飲食店の「水だけ頼む客」問題、最高の解決法とは? 現場で募るイライラと注意できない事情

Photo by iStock.com/paylessimages
「水をください」に、ペリエやエビアンで客がクレーム?
それでは都心部の店舗ではどのように考えているのだろうか。大手飲食企業が運営する都心の店舗(料理も出すバー)で働く20代の男性に聞いてみた。
「幸いにもウチは、そういうお客さんはいないようです。実際にいたら、厳しいですね。ホールもキッチンもイライラすると思います。その一角(席)だけ動かなくなりますから。回転率も客単価も下がるし、特にウチは都心で家賃が高いから、そういうのは痛いです。その対策ではありませんが、お客さんが多い日、人気のある席は時間制にして予めお客さんに納得していただいています。仮にそういう場所で水だけというお客さんがいても、お時間になればお引き取りいただくことになります」。
また、以前は水を頼む客に対してミネラルウオーター(ペリエやエビアン等)を提供していた時期もあったが、無料だと思った客からクレームを受け、今ではミネラルウオーターを注文する客にだけ提供しているという。
水ばかりを頼む客に対しては店舗として寂しさも感じると言う。「我々は美味しい料理、美味しい飲み物を提供して、お客さんに喜んでいただきたいと思っています。それなのに何で飲み物は頼んでくれないのだろう、食事と一緒に召し上がれば美味しいのにと思ってしまいます。我々は水でおもてなしをするために、飲食店で働いているわけではないですから」。

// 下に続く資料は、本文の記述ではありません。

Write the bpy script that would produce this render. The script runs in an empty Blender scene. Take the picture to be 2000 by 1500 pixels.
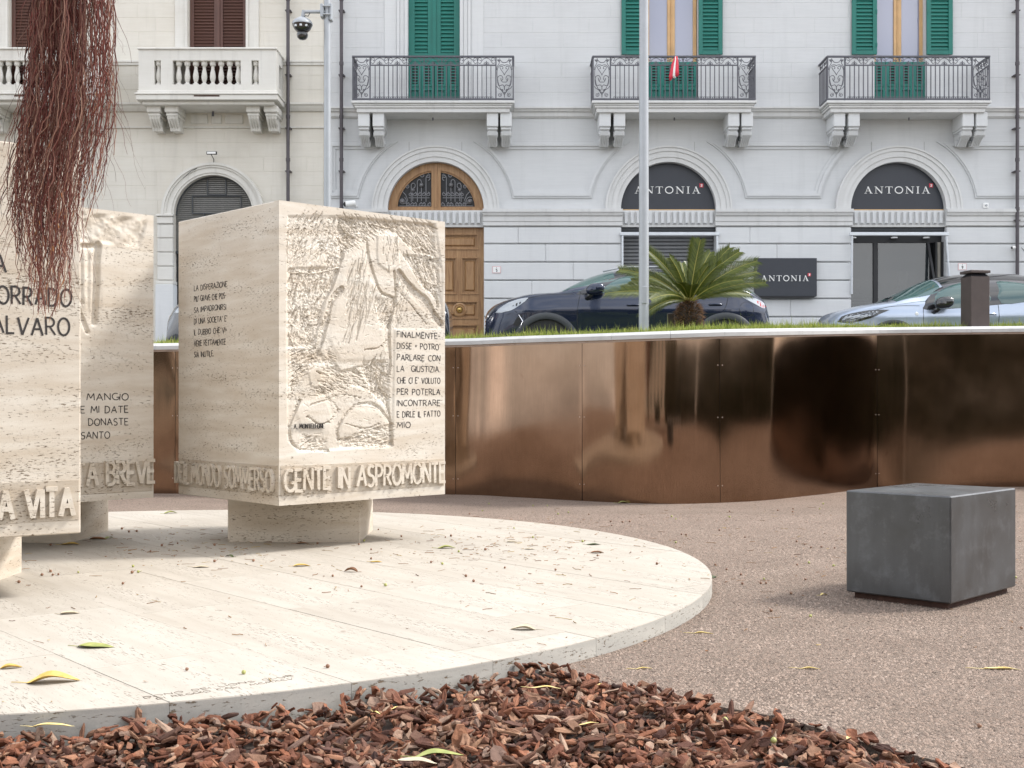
import bpy, math, random
import numpy as np
from mathutils import Vector, Matrix
from mathutils.geometry import tessellate_polygon

# ------------------------------------------------------------------ camera, sky, sun, exposure
SC = bpy.context.scene
COL = SC.collection
F = 2380.0; HC = 1.1; HY = 778.0
cd = bpy.data.cameras.new('camera'); cam = bpy.data.objects.new('camera', cd); COL.objects.link(cam)
cam.location = (0, 0, HC); cam.rotation_euler = (math.radians(90), 0, 0)
cd.sensor_width = 36; cd.lens = F/2000*36; cd.shift_y = 28/2000
cd.clip_start = 0.05; cd.clip_end = 600
SC.camera = cam

SUN_EL, SUN_AZ = 46.0, 78.0      # azimuth clockwise from +Y (north): sun stands to the right, a little behind the wall line
W = bpy.data.worlds.new('World'); SC.world = W; W.use_nodes = True
wn = W.node_tree; wn.nodes.clear()
wo = wn.nodes.new('ShaderNodeOutputWorld'); wb = wn.nodes.new('ShaderNodeBackground')
sky = wn.nodes.new('ShaderNodeTexSky'); sky.sky_type = 'NISHITA'; sky.sun_disc = False
sky.sun_elevation = math.radians(SUN_EL); sky.sun_rotation = math.radians(SUN_AZ)
sky.dust_density = 3.0; sky.air_density = 1.0
tc = wn.nodes.new('ShaderNodeTexCoord'); mp = wn.nodes.new('ShaderNodeMapping'); mp.inputs['Scale'].default_value = (1.2, 1.2, 3.0)
cn = wn.nodes.new('ShaderNodeTexNoise'); cn.inputs['Scale'].default_value = 2.2; cn.inputs['Detail'].default_value = 7
cr = wn.nodes.new('ShaderNodeValToRGB'); cr.color_ramp.elements[0].position = .33; cr.color_ramp.elements[1].position = .62
cr.color_ramp.elements[0].color = (.45, .45, .45, 1); cr.color_ramp.elements[1].color = (.97, .97, .97, 1)
cc = wn.nodes.new('ShaderNodeValToRGB'); cc.color_ramp.elements[0].position = .4; cc.color_ramp.elements[1].position = .75
cc.color_ramp.elements[0].color = (4.8, 5.0, 5.4, 1); cc.color_ramp.elements[1].color = (8.4, 8.3, 8.2, 1)
mx = wn.nodes.new('ShaderNodeMixRGB')
wn.links.new(tc.outputs['Generated'], mp.inputs['Vector']); wn.links.new(mp.outputs[0], cn.inputs['Vector'])
wn.links.new(cn.outputs['Fac'], cr.inputs[0]); wn.links.new(cn.outputs['Fac'], cc.inputs[0])
wn.links.new(cr.outputs[0], mx.inputs['Fac']); wn.links.new(sky.outputs[0], mx.inputs['Color1']); wn.links.new(cc.outputs[0], mx.inputs['Color2'])
wn.links.new(mx.outputs[0], wb.inputs['Color']); wb.inputs['Strength'].default_value = 0.142
wn.links.new(wb.outputs[0], wo.inputs[0])
sl = bpy.data.lights.new('sun', 'SUN'); sun = bpy.data.objects.new('sun', sl); COL.objects.link(sun)
sl.energy = 1.85; sl.angle = math.radians(10); sl.color = (1.0, .97, .93)
el, az = math.radians(SUN_EL), math.radians(SUN_AZ)
sdir = Vector((math.sin(az)*math.cos(el), math.cos(az)*math.cos(el), math.sin(el)))
sun.rotation_euler = sdir.to_track_quat('Z', 'Y').to_euler()
SC.view_settings.view_transform = 'Standard'; SC.view_settings.look = 'None'
SC.view_settings.exposure = 1.22; SC.view_settings.gamma = 1; SC.view_settings.use_curve_mapping = False
SC.render.engine = 'CYCLES'
SC.cycles.use_denoising = True
SC.cycles.max_bounces = 8; SC.cycles.sample_clamp_indirect = 6

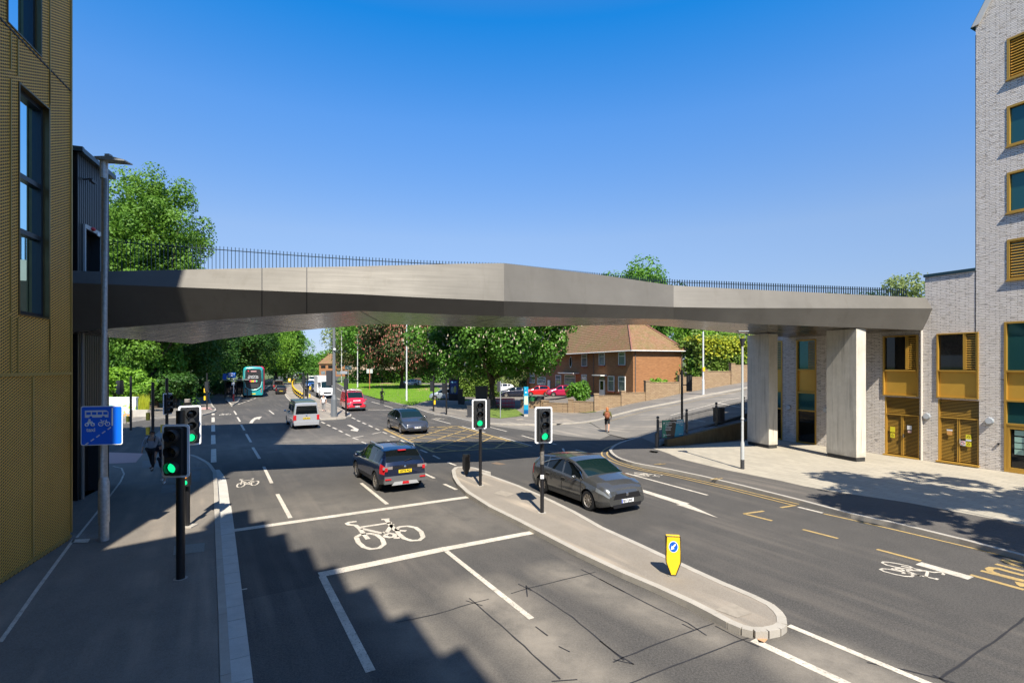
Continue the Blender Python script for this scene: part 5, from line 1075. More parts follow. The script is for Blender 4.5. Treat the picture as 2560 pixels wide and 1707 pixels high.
# ================================================================ VEHICLES
def lerp(t, x):
    if x <= t[0][0]: return t[0][1]
    for (a, b), (c, d) in zip(t, t[1:]):
        if x <= c: return b+(d-b)*(x-a)/(c-a)
    return t[-1][1]
def paint(name, c, metal=.35, rough=.25): return mat(name, c, rough, metal, coat=1.)
def wheel(parent, x, y, r, w=.2, side=1):
    wo = MB(); n = 26; prof = [(r*.64, -w/2), (r*.93, -w/2), (r, -w*.36), (r, w*.36), (r*.93, w/2), (r*.64, w/2)]
    rows = [[(pr*math.cos(2*math.pi*k/n), py, pr*math.sin(2*math.pi*k/n)) for pr, py in prof] for k in range(n+1)]
    wo.grid(rows); t = wo.build('wheel', M_RUB, parent, smooth=True, loc=(x, y, r))
    rm = MB(); s = side; yy = s*w*.36
    for k in range(10):
        a = 2*math.pi*k/10
        for da in (-.1, .1):
            c, d = math.cos(a+da), math.sin(a+da); c2, d2 = math.cos(a+da*.3), math.sin(a+da*.3); px, pz = -math.sin(a)*.012, math.cos(a)*.012
            rm.add([(c2*r*.12+px, yy, d2*r*.12+pz), (c2*r*.12-px, yy, d2*r*.12-pz), (c*r*.62-px*1.5, yy+s*.005, d*r*.62-pz*1.5), (c*r*.62+px*1.5, yy+s*.005, d*r*.62+pz*1.5)], [(0, 1, 2, 3)])
    rows = [[(q*math.cos(2*math.pi*k/n), yz, q*math.sin(2*math.pi*k/n)) for q, yz in ((r*.60, yy), (r*.66, s*w*.47), (r*.69, s*w*.5))] for k in range(n+1)]
    rm.grid(rows); rm.ball((0, yy, 0), r*.15, 8, 4, sc=(1, .4, 1)); rm.build('rim', M_ALLOY, t)
    bk = MB(); bk.add([(r*.64*math.cos(2*math.pi*k/n), yy-s*.05, r*.64*math.sin(2*math.pi*k/n)) for k in range(n)], [list(range(n))]); bk.build('brake_disc', M_BLK, t)
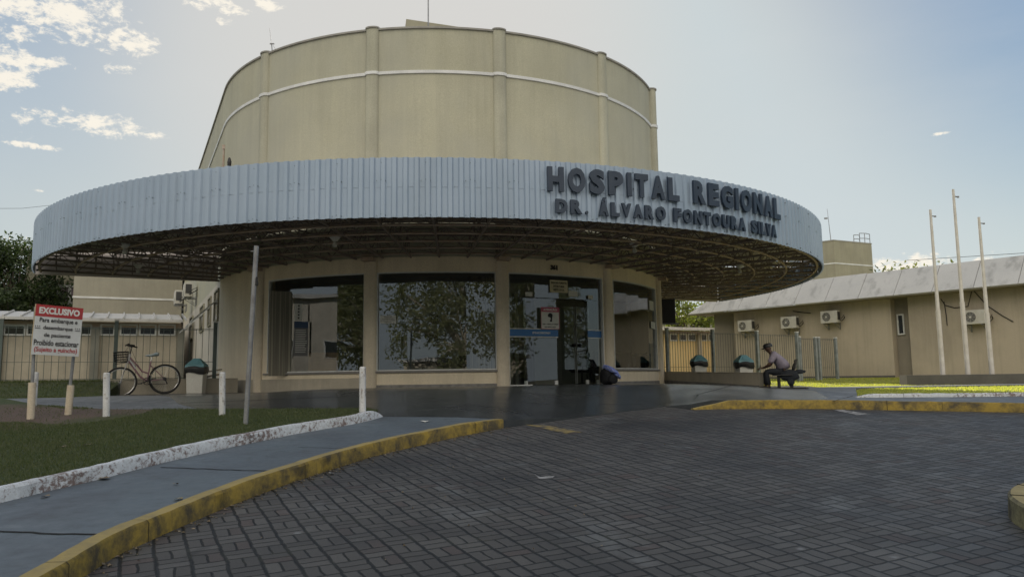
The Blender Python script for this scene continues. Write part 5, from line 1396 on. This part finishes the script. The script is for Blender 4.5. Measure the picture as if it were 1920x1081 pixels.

問われる社会の成熟性「相手のことを思いやれる大人に」
結局、こうした問題は店舗と客の相互の信頼関係に関連しているように思われる。店は水ばかり頼むような客はほとんどいないだろうという予測の下、料金を設定してサービスをする。客はそうした店の考えや、場所の確保やサービスをするだけで経費がかかっている事情に思いをいたし、それに著しい影響を与えるような行為は慎む。
そうした相互の信頼の上に双方の満足が得られる仕組みが出来上がっているところへ「何を頼んでも、何も頼まなくても自由じゃないか」という言動を社会が受け入れるのは難しい。そう考えるとこの問題は社会の成熟性という部分に帰結するのではないか。最も有効な解決法は「みんなが相手のことを思いやれる大人でいようよ」ということだと思うのだが……。